Confirm the request actually reaches CDN
Check DNS, response headers, certificate coverage, and hostnames before logging into the server. Some regions may still resolve legacy records and some subdomains may bypass CDN. If entry points differ, later observations cannot be compared reliably.
Confirm the edge can reach the origin
Common causes include missing source IP allowlists, closed ports, HTTPS origin validation failure, strict Host requirements, and protocol mismatch. Origin protection is useful only when it matches the CDN's actual fetch behavior.
Cache rules can amplify small problems
If HTML never caches, every request pressures the origin. If error responses are cached, a brief incident can last longer. If random query strings bypass cache, peak origin traffic grows unexpectedly. Separate rules for pages, static assets, downloads, APIs, and error pages.

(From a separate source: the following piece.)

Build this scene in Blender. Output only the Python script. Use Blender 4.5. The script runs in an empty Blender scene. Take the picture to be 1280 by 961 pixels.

| Signal | Check first | Typical action |
|---|---|---|
| 502 | Origin port, process, protocol | Restore process or fix Host/protocol |
| 504 | Origin latency, database, dependencies | Reduce origin pressure and slow requests |
| TLS error | Certificate scope, SNI, validation | Correct certificate or origin policy |
| Traffic spike | Cache key, random parameters, hot assets | Normalize cache and purge flow |
Records are more valuable than a lucky repair
Each incident should leave a timeline: first signal, affected regions, error type, recent change, actions, and recovery evidence. Over time, those records reveal whether the recurring issue is configuration, capacity, release process, or provider boundary.